-- Begin Dataset section --
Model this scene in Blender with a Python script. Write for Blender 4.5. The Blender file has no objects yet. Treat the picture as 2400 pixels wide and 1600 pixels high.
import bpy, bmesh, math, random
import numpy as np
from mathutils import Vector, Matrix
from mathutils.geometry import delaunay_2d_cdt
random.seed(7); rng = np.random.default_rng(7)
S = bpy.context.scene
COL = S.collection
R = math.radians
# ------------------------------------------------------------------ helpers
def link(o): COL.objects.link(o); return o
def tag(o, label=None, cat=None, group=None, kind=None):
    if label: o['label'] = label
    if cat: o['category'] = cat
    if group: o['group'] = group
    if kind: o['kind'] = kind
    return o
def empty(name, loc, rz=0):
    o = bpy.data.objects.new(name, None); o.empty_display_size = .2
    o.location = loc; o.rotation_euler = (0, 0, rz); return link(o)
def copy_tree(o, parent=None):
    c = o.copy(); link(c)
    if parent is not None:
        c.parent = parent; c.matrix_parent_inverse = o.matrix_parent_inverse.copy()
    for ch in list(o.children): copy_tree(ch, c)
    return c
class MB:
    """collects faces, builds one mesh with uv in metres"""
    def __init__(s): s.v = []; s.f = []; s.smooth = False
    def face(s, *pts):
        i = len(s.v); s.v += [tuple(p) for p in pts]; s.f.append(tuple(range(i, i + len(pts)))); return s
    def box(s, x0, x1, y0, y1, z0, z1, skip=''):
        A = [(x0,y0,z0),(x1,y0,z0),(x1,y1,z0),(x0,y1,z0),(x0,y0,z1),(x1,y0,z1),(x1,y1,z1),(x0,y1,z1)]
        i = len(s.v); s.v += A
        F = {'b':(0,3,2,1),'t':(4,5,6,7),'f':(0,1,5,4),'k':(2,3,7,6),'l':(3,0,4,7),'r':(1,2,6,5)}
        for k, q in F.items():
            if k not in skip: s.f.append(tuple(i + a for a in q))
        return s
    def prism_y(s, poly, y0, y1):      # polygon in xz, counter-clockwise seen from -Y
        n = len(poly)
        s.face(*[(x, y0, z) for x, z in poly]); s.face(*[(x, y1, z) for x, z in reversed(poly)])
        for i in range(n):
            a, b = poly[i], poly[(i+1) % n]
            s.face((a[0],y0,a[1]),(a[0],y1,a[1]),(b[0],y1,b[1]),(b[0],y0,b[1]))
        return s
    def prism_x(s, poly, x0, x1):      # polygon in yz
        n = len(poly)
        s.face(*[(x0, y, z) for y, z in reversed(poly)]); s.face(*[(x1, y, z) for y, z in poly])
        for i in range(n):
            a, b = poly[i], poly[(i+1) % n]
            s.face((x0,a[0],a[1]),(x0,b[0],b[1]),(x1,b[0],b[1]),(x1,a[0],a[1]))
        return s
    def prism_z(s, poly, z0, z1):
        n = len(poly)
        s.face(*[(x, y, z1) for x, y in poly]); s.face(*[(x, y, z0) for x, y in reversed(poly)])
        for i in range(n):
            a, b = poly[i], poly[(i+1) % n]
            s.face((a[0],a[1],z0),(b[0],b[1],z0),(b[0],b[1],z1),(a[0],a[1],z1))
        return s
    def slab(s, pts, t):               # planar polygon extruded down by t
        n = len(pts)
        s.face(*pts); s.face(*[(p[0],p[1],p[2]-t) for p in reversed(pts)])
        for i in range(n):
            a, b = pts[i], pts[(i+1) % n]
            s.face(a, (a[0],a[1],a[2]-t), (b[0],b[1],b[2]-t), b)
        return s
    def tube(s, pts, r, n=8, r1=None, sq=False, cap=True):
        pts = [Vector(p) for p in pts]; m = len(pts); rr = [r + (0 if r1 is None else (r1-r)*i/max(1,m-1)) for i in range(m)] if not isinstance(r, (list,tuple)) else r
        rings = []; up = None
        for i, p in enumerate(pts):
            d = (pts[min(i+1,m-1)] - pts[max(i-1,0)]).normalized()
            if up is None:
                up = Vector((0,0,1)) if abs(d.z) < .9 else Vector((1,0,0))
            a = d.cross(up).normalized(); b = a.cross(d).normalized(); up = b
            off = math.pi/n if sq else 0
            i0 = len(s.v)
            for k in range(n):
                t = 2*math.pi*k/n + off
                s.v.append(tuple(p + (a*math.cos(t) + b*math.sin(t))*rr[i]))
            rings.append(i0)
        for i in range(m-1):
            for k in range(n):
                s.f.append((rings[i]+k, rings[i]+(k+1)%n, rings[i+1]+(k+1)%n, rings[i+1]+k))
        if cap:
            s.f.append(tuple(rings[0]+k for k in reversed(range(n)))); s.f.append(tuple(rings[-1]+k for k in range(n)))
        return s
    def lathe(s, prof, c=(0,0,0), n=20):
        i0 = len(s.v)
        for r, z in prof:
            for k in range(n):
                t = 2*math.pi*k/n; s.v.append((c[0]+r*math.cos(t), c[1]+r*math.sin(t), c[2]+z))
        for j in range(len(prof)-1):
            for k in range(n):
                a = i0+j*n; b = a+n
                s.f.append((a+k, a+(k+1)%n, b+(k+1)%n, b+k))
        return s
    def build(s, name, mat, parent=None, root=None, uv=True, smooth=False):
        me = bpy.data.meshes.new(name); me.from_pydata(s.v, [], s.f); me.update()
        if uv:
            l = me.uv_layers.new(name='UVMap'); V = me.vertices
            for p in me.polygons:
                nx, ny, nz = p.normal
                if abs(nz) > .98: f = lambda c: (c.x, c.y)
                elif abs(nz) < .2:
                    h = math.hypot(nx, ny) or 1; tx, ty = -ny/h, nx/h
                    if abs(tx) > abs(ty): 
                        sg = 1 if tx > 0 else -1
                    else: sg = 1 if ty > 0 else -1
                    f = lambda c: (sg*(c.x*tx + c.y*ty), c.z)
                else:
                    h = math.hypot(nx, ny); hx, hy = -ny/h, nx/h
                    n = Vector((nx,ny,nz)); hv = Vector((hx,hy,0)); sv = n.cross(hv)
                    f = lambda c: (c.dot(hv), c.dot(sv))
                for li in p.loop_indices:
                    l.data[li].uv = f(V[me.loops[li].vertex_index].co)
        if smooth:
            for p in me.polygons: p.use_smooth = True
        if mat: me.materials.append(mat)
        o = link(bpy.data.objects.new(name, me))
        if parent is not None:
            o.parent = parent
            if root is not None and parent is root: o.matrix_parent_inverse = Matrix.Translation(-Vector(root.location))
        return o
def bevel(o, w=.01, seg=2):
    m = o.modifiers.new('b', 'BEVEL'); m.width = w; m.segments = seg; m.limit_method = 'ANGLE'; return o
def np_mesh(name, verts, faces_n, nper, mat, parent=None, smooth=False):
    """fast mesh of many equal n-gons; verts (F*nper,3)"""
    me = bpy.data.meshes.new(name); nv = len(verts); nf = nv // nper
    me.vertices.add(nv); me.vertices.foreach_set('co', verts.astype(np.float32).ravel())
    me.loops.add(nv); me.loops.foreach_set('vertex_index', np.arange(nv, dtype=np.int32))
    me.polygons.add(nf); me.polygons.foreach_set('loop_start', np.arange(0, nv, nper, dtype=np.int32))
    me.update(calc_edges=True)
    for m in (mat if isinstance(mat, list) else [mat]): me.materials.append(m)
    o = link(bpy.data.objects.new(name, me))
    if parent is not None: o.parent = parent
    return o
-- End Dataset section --
> **What to do**: From the listing above, pick out each line where the word "objects" appears.

> **Complete answer**:
Model this scene in Blender with a Python script. Write for Blender 4.5. The Blender file has no objects yet. Treat the picture as 2400 pixels wide and 1600 pixels high.
def link(o): COL.objects.link(o); return o
    o = bpy.data.objects.new(name, None); o.empty_display_size = .2
        o = link(bpy.data.objects.new(name, me))
    o = link(bpy.data.objects.new(name, me))